Bütün bunlar ne anlama geliyor?...

Devletin (karayollarının) ve yerel yönetimlerin (belediyelerin) çok ciddi tutarda gelir kaybı anlamına geliyor. İşin felsefesine bakıldığında, vatandaşın vergisiyle yapılan bu yatırımlar, hayatı boyunca buralardan geçmeyen veya toplu taşımadan yararlanmayan vatandaşların aleyhine bir durum yaratıyor.

Rakamsal olarak etki analizi yapılsa çok ciddi bir kamu gelirinden vazgeçildiği görülür. Tatile gidenin bu ücreti ödeyememesi gibi bir imkânsızlığı ya da kısıtı yoktur. Hizmetten yararlanıyor ise parasını ödemesi gerekir.

Bu tatilin çok ciddi bir enflasyon etkisi yarattığı ortadadır. Gerçekten vatandaş bulup buluşturarak bayram için ilave harcama yapınca bunun fiyat artışlarını tetiklediği özellikle tatil beldelerinin bir gerçeğidir.

Öte yandan 9 günlük tatilin üretim kaybı göz ardı edilmemeli. Bu ülkenin en önemli sorunu mal ve hizmet üretimi olduğu unutulmamalı. Örneğin ihracat yapan bir fabrikanın 9 günlük üretim kaybını, aynı şekilde yurt içi veya yurt dışı tedarikçilere veya müşterilere bağlantısı olan firmaların sıkıntısını, sektörün ve işin mahiyetinden kaynaklı kısıtlılıkların yarattığı maliyet ve engelleri göz ardı etmemeli.
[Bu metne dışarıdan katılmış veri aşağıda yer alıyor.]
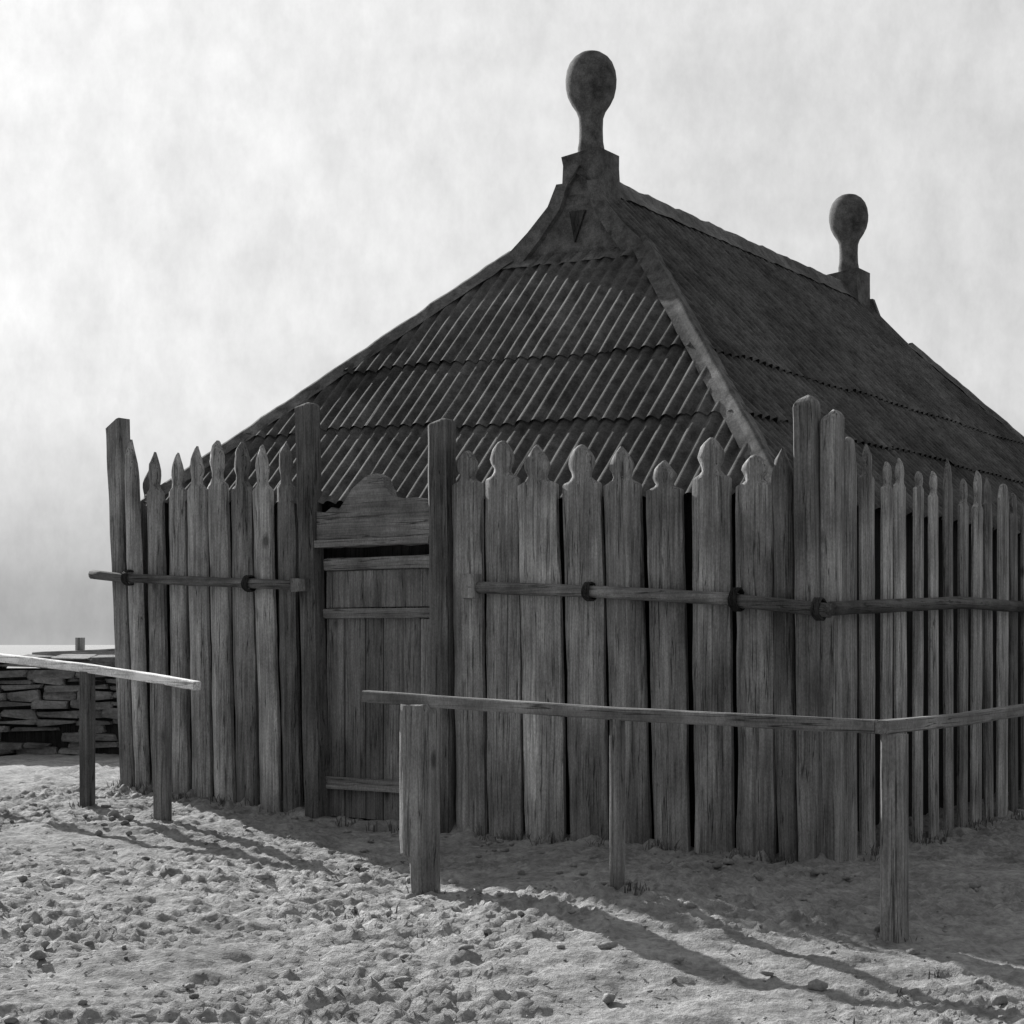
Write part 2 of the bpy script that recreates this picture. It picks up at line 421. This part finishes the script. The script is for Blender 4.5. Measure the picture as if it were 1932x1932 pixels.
def gablet(sgn, s0):
    """small upright gable between the hip roof and the finial box, with barge boards and a pointed vent"""
    y = lambda z, pr=0.: s0+sgn*(-.22+.10*(z-5.0)-pr)
    def prism(pts, p0, p1):
        bm = bmesh.new()
        f = [bm.verts.new((x, y(z, p1), z)) for x, z in pts]; b = [bm.verts.new((x, y(z, p0), z)) for x, z in pts]
        bm.faces.new(f); bm.faces.new(b[::-1])
        for i in range(len(pts)): bm.faces.new((f[i], b[i], b[(i+1) % len(pts)], f[(i+1) % len(pts)]))
        return bm
    from_bm('gablet', prism([(-.74, 4.98), (.74, 4.98), (.21, 5.6), (-.21, 5.6)], -.02, .02), M_cap, hut)
    for sx in (1, -1):
        from_bm('barge_board', prism([(sx*.60, 4.93), (sx*.84, 4.97), (sx*.50, 5.28), (sx*.30, 5.50), (sx*.225, 5.70), (sx*.10, 5.70), (sx*.17, 5.46), (sx*.36, 5.20)], .021, .085), M_cap, hut)
    from_bm('vent', prism([(-.085, 5.44), (.085, 5.44), (.0, 5.15)], .021, .05), M_wall, hut)
    bm = bmesh.new(); n = 30; top = []; bot = []
    for i in range(n+1):                       # dressed lead strip along the foot of the gablet
        x = -.74+1.48*i/n; w_ = .012*noise.noise(Vector((i*.5, sgn, 3)))
        top.append(bm.verts.new((x, y(5.06, .03), 5.06+w_))); bot.append(bm.verts.new((x, y(4.94, .15), 4.945+w_*2)))
    for i in range(n): bm.faces.new((bot[i], bot[i+1], top[i+1], top[i]))
    from_bm('flashing', bm, M_cap, hut)
gablet(1, AP0); gablet(-1, AP1)

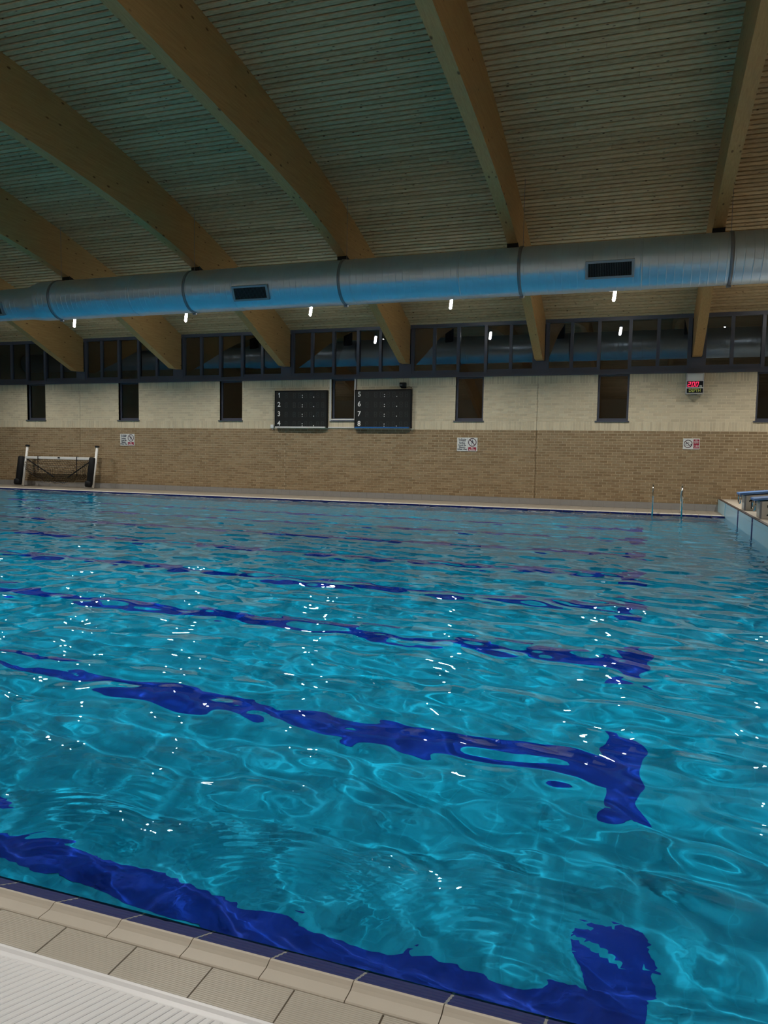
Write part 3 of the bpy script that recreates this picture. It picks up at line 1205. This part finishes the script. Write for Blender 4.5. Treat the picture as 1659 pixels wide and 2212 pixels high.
def segments(w_, h_, t_):
    """unlit seven-segment figure as thin boxes (x, z)"""
    b = []
    b.append((-w_ / 2 + t_, w_ / 2 - t_, h_ / 2 - t_, h_ / 2))
    b.append((-w_ / 2 + t_, w_ / 2 - t_, -t_ / 2, t_ / 2))
    b.append((-w_ / 2 + t_, w_ / 2 - t_, -h_ / 2, -h_ / 2 + t_))
    for s in (-1, 1):
        xa, xb = (-w_ / 2, -w_ / 2 + t_) if s < 0 else (w_ / 2 - t_, w_ / 2)
        b.append((xa, xb, t_ * 0.6, h_ / 2 - t_ * 0.6))
        b.append((xa, xb, -h_ / 2 + t_ * 0.6, -t_ * 0.6))
    return b


sm = MB()
for (xa, xb, za, zb) in segments(0.095, 0.165, 0.016):
    sm.box(xa, xb, -0.001, 0.002, za, zb)
seg_me = sm.mesh('unlit_digit', M['segment'])
for (bx0, bx1, first, strip, lab) in ((-11.41, -9.555, 1, M['white'], 'black scoreboard showing lanes 1 to 4 with white bottom strip'),
                                      (-8.615, -6.758, 5, M['bluestrip'], 'black scoreboard showing lanes 5 to 8 with blue bottom strip')):
    z0, z1 = 2.205, 3.392
    W = bx1 - bx0
    root = empty('scoreboard', ((bx0 + bx1) / 2, D, z0))
    tag(root, lab, 'scoreboard', 'lane scoreboards')
    cx = (bx0 + bx1) / 2

    def P(mb, name, mat, **k):
        o = mb.build(name, mat, root, **k)
        o.location = (-cx, -D, -z0)
        return o
    yf = D - 0.11
    P(MB().box(bx0 + 0.01, bx1 - 0.01, yf, D, z0 + 0.03, z1 - 0.01), 'board', M['board'])
    fr = MB().box(bx0, bx1, yf - 0.012, D, z1 - 0.03, z1).box(bx0, bx0 + 0.025, yf - 0.012, D, z0, z1 - 0.03).box(bx1 - 0.025, bx1, yf - 0.012, D, z0, z1 - 0.03)
    P(fr, 'board_frame', M['black'])
    P(MB().box(bx0 + 0.025, bx1 - 0.06, yf - 0.03, yf + 0.01, z0 - 0.005, z0 + 0.032), 'bottom_strip', strip)
    for k in range(4):
        zr = z1 - (0.122 + 0.2555 * k) * (z1 - z0) / 1.0
        t_ = text_part(str(first + k), 0.215, 0, 0, 0, M['numeral'], root, 'lane_number', bold=0.0035)
        t_.location = (bx0 + 0.083 * W - cx, yf - 0.004 - D, zr - z0)
        for fx in (0.22, 0.375, 0.475, 0.595, 0.695, 0.822, 0.915):
            o = put('unlit_digit', seg_me, root, (bx0 + fx * W - cx, yf - 0.002 - D, zr - 0.015 - z0))
        dots = MB()
        for fx, dz in ((0.531, -0.01), (0.531, -0.075), (0.747, -0.07)):
            c_ = bx0 + fx * W
            dots.poly_y(circ(c_, zr + dz, 0.016, 10), yf - 0.004, yf + 0.001)
        P(dots, 'colon_and_point', M['numeral'])

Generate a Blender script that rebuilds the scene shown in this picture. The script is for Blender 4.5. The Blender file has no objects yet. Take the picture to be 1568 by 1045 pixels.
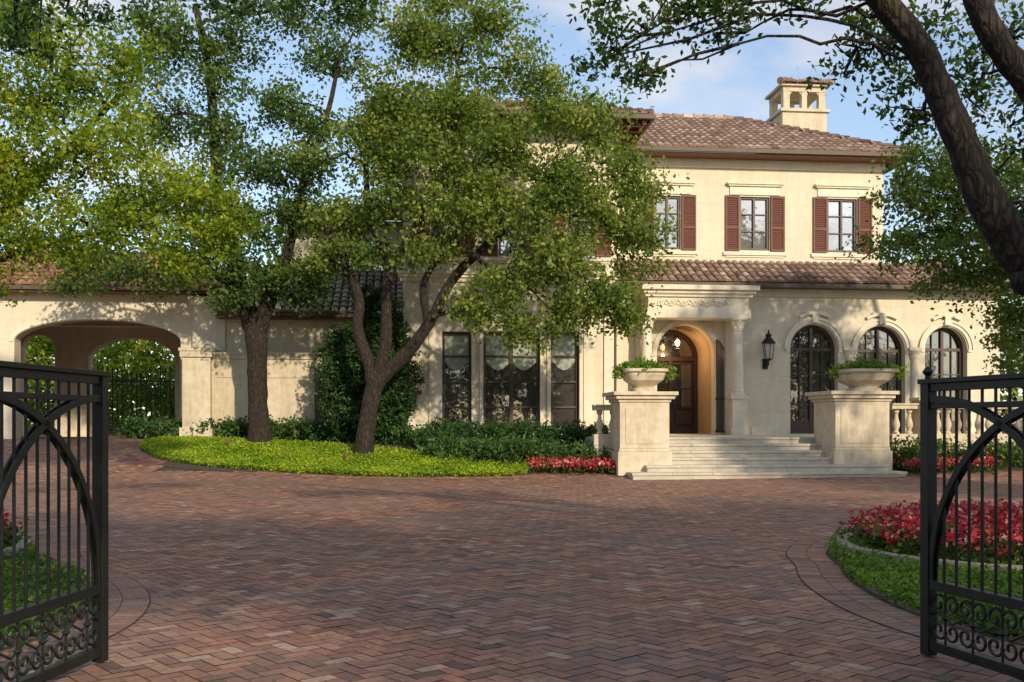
import bpy, bmesh, math, random
import numpy as np
from mathutils import Vector, Matrix
from mathutils.geometry import tessellate_polygon
random.seed(7); rng=np.random.default_rng(7)
F=1524.0; CH=1.5; HV=648.0
sc=bpy.context.scene
# ------------------------------------------------------------ survey helpers
def W(u,v,Y): return ((u-784)/F*Y, Y, CH+(HV-v)/F*Y)
def g(y):
    t=np.clip((np.asarray(y,dtype=float)-25)/8,0,1); return .95*t*t*(3-2*t)
def G(u,v):
    lo,hi=2.0,60.0
    for _ in range(50):
        m=(lo+hi)/2
        vv=HV+(CH-float(g(m)))/m*F
        if vv>v: lo=m
        else: hi=m
    return ((u-784)/F*lo, lo)
TH=math.radians(5.5); C,S=math.cos(TH),math.sin(TH); OY=33.4
def hx(u,d):
    r0=(u-784)/F; t=(d+OY*C)/(-r0*S+C)
    return (t*r0*C+(t-OY)*S, t)
def R(u0,v0,u1,v1,d):
    x0,_=hx(u0,d); x1,_=hx(u1,d); _,t=hx((u0+u1)/2,d)
    return x0,x1,CH+(HV-v1)/F*t,CH+(HV-v0)/F*t
def Z(u,v,d): return CH+(HV-v)/F*hx(u,d)[1]
# ------------------------------------------------------------ materials
def mat(name): 
    m=bpy.data.materials.new(name); m.use_nodes=True
    return m,m.node_tree.nodes,m.node_tree.links,m.node_tree.nodes['Principled BSDF']
def ramp(n,stops):
    r=n.new('ShaderNodeValToRGB'); e=r.color_ramp.elements
    while len(e)<len(stops): e.new(.5)
    for i,(p,c) in enumerate(stops): e[i].position=p; e[i].color=(*c,1)
    return r
def simple(name,col,rough=.7,var=.15,scale=6,bump=.1,metal=0,bscale=60,stain=0,blocks=0):
    m,n,l,b=mat(name)
    tc=n.new('ShaderNodeTexCoord')
    nz=n.new('ShaderNodeTexNoise'); nz.inputs['Scale'].default_value=scale; nz.inputs['Detail'].default_value=6; nz.inputs['Roughness'].default_value=.65
    l.new(tc.outputs['Object'],nz.inputs['Vector'])
    d=[c*(1-var) for c in col]; h=[min(1,c*(1+var)) for c in col]
    r=ramp(n,[(.3,d),(.7,h)]); l.new(nz.outputs['Fac'],r.inputs[0])
    out=r.outputs[0]
    if stain:
        mp=n.new('ShaderNodeMapping'); mp.inputs['Scale'].default_value=(2.2,2.2,.35); l.new(tc.outputs['Object'],mp.inputs[0])
        n3=n.new('ShaderNodeTexNoise'); n3.inputs['Scale'].default_value=1.3; n3.inputs['Detail'].default_value=8; n3.inputs['Roughness'].default_value=.7; l.new(mp.outputs[0],n3.inputs['Vector'])
        r3=ramp(n,[(.42,(1,1,1)),(.75,(1-stain,1-stain*1.1,1-stain*1.3))]); l.new(n3.outputs['Fac'],r3.inputs[0])
        mx=n.new('ShaderNodeMix'); mx.data_type='RGBA'; mx.blend_type='MULTIPLY'; mx.inputs[0].default_value=1
        l.new(out,mx.inputs[6]); l.new(r3.outputs[0],mx.inputs[7]); out=mx.outputs[2]
    if blocks:   # coursed ashlar: faint joints and block-to-block tone
        sp=n.new('ShaderNodeSeparateXYZ'); l.new(tc.outputs['Object'],sp.inputs[0]); cb=n.new('ShaderNodeCombineXYZ'); l.new(sp.outputs[0],cb.inputs[0]); l.new(sp.outputs[2],cb.inputs[1])
        bt=n.new('ShaderNodeTexBrick'); bt.inputs['Scale'].default_value=1; bt.inputs['Brick Width'].default_value=1.15; bt.inputs['Row Height'].default_value=.62; bt.inputs['Mortar Size'].default_value=.009; bt.inputs['Mortar Smooth'].default_value=.3
        bt.inputs['Color1'].default_value=(1,1,1,1); bt.inputs['Color2'].default_value=(.93,.925,.91,1); bt.inputs['Mortar'].default_value=(.8,.77,.72,1); l.new(cb.outputs[0],bt.inputs['Vector'])
        mb_=n.new('ShaderNodeMix'); mb_.data_type='RGBA'; mb_.blend_type='MULTIPLY'; mb_.inputs[0].default_value=blocks
        l.new(out,mb_.inputs[6]); l.new(bt.outputs['Color'],mb_.inputs[7]); out=mb_.outputs[2]
    l.new(out,b.inputs['Base Color'])
    b.inputs['Roughness'].default_value=rough; b.inputs['Metallic'].default_value=metal
    if bump:
        n2=n.new('ShaderNodeTexNoise'); n2.inputs['Scale'].default_value=bscale; n2.inputs['Detail'].default_value=4; l.new(tc.outputs['Object'],n2.inputs['Vector'])
        bp=n.new('ShaderNodeBump'); bp.inputs['Strength'].default_value=bump; bp.inputs['Distance'].default_value=.02
        l.new(n2.outputs['Fac'],bp.inputs['Height']); l.new(bp.outputs[0],b.inputs['Normal'])
    return m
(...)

Konuya sadece turizm sektöründeki canlanma olarak bakmamalı. Başka sektörlerin de bu ülkenin milli gelirine üretim, ihracat ve istihdam yoluyla katkı sağladığı bilinmeli.

Sonuç olarak;

- Gelişmiş ülkelerde örneği olmayan korsan tatil süreleri uzatma uygulamasından vazgeçilmeli,

- Aynı şekilde bayram süresince kamu imkânları bedava sunulmamalı,

- Bu tür uygulamaların enflasyonu tetikleyeceği unutulmamalı,

- Üretim, istihdam ve yatırım ihtiyacımız göz ardı edilmemeli,

- Dolayısıyla keyfi uygulamaları terk etmeli.